BORN: November 29, 1927 in the Bronx, New York.

RESIDENCE: For most of Scully’s years in Southern California, he lived in Bel-Air, where he has been a member of Bel-Air Country Club since 1970. He has since moved to Hidden Hills to be closer to his grandchildren.

EDUCATION: Scully attended high school at Fordham Preparatory School in the Bronx. He knew he wanted to be a sports announcer the moment he became fascinated with football broadcasts on his radio. He went to college at Fordham University, where he began his career as a student broadcaster.
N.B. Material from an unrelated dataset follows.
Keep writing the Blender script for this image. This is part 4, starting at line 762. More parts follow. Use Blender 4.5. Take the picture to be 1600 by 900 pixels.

CAREER HIGHLIGHTS: In 1950, Scully joined the Brooklyn Dodgers broadcast booth at the age of 23. In 1953, he became the youngest announcer ever to work the World Series, a record that still stands today.
   
Scully accompanied the Dodgers in their move to Los Angeles in 1958 and quickly established himself as a fan favorite. L.A. fans became so enamored with him they brought their radios to the game. In 1976, Dodgers fans named him the “Most Memorable Personality” in the history of the franchise.
   
In 1975, Scully signed with CBS to work NFL football, tennis and golf. He primarily teamed up with Hank Stram on football broadcasts. He also worked the CBS Radio Broadcasts of the Major League Baseball All-Star Game and World Series.
   
In 1983, Scully moved to NBC to work their Saturday Baseball Game of the Week with Joe Garagiola. He also covered golf, teaming with Lee Trevino. Scully also worked the Skins Game for NBC during his years there. When ABC got the contract for that event in 1991, the network hired Scully to do the broadcasts, which he did until 1996.

NOTABLE: Scully has three career holes in one, all at Bel-Air — on the third, fifth and 16th holes. The ace on No. 16 was struck with a 4-wood: “I always felt I could control that club. Today, all of my clubs are my enemies.”